CUC asks Mobil to extend credit term

Tony Muna, CUC executive director, said since the corporation signed its new fuel supply contract agreement with Mobil, it has paid the fuel supplier close to $80 million in cash.

He said this “good faith” effort to meet Mobil’s cash-payment demand should encourage the oil company to ease restrictions on future fuel deliveries as the islands continue to suffer from an economic crisis.

“Since inception of the current fuel contract on 1 May 2007, CUC has purchased in cash almost $80 million worth of fuel; $50.15 million alone since Oct. 2007. CUC and the CNMI government have demonstrated good faith in meeting fuel purchase payments under current cash terms,” Muna said in a letter to Brian Bamba, Mobil’s commercial manager.

“Please consider CUC’s request for credit term of 60 days EOM (end of the month). Our contract with Mobil provides CUC the only venue to achieve working capital stability immediately,” he added.

The CUC executive director said because fuel prices continue to soar in the international market, the agency cannot cope  with its expenses despite raising the power rates.

From February to May this year, Muna said they paid 29.42 percent more for fuel.

Before, Muna said, a 47,421 barrels of diesel fuel cost $5.8 million. By May, the same was priced at $7.7 million — up by $1.9 million compared to previous months.

Muna said CUC was forced to tap into its non-fuel charge collections to come up with the difference and ensure that the government power plants have fuel to provide electricity needed by  CNMI residents.

“Considering CUC’s monthly revenue stream which represents collection on billings issued two months prior for which fuel charges billed in March is collected in May, CUC is addressing a $7.7 million fuel bill in May with a fuel charge recovery revenue stream that is at most $6.01 million. CUC is forced to use $1.6 million of non-fuel charge collections to address the increase in fuel costs,” he said.

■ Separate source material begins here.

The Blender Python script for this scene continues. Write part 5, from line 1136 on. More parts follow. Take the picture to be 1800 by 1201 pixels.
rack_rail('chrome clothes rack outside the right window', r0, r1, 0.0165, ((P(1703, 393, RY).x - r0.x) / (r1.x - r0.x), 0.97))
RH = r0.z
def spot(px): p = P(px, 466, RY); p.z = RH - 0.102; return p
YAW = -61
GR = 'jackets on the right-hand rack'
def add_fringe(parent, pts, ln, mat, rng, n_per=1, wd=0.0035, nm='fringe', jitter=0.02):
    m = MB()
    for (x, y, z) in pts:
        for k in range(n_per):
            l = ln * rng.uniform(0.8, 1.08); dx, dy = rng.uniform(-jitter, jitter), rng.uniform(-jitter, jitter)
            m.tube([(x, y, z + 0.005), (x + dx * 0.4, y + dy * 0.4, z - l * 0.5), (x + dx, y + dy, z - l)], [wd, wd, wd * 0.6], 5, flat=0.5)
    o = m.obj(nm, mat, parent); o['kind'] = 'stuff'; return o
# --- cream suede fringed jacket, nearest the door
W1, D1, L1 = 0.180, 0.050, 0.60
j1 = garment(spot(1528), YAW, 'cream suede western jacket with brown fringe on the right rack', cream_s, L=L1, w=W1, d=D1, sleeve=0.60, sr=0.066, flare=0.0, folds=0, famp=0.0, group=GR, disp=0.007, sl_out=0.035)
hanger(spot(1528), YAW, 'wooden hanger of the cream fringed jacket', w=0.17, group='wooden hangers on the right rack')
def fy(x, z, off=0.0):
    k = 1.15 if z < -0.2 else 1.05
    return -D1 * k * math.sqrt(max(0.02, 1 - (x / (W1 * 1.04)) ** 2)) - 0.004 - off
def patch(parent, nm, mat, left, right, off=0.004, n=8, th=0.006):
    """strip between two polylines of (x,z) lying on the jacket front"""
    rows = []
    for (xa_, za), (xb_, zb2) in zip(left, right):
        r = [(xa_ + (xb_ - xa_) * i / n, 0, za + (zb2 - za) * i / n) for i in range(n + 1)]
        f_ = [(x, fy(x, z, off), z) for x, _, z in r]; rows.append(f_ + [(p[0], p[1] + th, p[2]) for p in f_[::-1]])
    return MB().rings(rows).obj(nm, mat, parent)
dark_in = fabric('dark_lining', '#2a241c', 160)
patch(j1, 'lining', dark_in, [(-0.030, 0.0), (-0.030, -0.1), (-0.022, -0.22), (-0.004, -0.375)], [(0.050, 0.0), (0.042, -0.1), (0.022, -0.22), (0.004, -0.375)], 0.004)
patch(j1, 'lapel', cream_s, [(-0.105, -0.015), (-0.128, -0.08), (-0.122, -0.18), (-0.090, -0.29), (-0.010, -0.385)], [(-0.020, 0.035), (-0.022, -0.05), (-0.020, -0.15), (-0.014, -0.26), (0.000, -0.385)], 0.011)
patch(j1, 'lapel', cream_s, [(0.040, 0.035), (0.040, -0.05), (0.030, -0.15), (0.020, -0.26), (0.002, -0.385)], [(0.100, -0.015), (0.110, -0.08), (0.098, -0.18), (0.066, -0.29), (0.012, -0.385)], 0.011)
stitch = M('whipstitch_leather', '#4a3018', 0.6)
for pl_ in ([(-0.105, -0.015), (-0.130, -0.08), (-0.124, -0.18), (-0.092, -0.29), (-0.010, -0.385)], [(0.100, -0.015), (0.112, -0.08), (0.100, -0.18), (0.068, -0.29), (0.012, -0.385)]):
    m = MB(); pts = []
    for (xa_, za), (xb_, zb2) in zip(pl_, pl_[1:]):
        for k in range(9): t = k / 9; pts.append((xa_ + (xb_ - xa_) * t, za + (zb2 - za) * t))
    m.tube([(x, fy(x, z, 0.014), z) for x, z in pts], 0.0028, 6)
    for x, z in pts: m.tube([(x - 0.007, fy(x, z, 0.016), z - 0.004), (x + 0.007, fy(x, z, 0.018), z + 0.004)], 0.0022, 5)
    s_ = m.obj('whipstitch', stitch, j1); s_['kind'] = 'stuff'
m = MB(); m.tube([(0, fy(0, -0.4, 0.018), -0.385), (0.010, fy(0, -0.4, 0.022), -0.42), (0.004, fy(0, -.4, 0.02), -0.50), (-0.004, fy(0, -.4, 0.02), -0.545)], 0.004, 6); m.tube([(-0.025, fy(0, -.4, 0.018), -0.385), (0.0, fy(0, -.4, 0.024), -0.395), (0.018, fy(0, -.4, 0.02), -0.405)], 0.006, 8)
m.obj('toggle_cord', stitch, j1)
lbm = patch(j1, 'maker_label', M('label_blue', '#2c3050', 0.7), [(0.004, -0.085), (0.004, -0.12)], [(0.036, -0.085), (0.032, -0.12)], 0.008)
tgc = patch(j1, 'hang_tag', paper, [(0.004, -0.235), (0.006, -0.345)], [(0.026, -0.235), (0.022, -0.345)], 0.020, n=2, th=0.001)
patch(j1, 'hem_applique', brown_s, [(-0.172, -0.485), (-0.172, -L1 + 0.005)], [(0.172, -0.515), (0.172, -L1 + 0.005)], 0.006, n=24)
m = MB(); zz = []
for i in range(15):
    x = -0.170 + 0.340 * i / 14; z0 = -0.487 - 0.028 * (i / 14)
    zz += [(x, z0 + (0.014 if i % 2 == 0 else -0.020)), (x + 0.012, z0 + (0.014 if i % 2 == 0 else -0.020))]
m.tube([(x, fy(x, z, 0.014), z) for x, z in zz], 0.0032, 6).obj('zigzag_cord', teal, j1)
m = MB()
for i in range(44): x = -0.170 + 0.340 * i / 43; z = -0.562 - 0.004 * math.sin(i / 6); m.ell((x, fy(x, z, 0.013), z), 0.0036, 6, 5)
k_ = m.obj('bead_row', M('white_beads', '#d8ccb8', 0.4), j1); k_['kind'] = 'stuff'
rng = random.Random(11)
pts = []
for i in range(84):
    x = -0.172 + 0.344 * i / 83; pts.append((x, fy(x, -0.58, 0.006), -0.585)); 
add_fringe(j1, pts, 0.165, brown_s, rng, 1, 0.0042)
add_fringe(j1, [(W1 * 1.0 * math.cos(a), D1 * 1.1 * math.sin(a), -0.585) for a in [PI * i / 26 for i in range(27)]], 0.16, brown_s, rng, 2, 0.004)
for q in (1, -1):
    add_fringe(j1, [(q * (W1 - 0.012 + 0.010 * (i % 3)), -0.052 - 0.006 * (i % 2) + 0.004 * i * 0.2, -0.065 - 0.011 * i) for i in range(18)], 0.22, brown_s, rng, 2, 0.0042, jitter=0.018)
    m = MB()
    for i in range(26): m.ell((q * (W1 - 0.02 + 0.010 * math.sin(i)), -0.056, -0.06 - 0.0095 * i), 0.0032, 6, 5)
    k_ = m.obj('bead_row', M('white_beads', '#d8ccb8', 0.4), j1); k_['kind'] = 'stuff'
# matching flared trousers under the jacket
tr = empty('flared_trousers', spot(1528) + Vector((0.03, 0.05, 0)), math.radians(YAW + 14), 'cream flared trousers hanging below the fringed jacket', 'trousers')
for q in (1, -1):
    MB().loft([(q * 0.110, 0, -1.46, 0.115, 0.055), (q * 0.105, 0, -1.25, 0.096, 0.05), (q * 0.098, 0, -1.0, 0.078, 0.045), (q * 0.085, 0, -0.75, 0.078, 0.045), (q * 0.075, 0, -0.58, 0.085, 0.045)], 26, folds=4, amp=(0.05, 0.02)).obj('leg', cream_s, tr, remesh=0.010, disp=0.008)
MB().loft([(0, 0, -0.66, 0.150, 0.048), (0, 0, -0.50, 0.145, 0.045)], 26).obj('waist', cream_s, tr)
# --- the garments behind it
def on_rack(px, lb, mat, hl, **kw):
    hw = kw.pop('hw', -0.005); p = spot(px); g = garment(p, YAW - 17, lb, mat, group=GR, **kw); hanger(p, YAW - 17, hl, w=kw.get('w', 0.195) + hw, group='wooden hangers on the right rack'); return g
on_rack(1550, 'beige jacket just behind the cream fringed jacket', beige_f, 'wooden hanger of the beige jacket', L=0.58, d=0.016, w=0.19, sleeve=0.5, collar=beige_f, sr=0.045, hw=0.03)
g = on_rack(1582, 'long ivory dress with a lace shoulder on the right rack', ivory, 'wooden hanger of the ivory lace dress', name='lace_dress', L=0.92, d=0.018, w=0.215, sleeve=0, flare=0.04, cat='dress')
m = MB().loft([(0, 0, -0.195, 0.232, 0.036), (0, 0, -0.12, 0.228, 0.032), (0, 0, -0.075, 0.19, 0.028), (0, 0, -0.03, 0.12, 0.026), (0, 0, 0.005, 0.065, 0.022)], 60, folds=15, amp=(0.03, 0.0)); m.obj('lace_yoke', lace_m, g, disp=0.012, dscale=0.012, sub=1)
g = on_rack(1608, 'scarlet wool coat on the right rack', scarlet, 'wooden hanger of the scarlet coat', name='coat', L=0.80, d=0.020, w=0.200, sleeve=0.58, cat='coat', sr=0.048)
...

He told Bamba that CUC’s 60-day credit term is mutually beneficial for Mobil and the CNMI government.

It will help stabilize CUC’s working capital and Mobil will see “recurring purchase of fuel supply,” he said.

CUC has three power plants on Saipan and one each on Tinian and Rota.

Every month, Saipan plants consume 1.679 million of gallons of fuel to produce electricity.

The privately run Tinian power plant needs 207,430 gallons of fuel while that on Rota consumes 66,516 gallons.

Imported fuel sent to Tinian and Rota costs more due to shipping costs and additional charges.

Blackouts continue to inconvenience residents on Saipan as a two-hour load shedding schedule is still observed daily.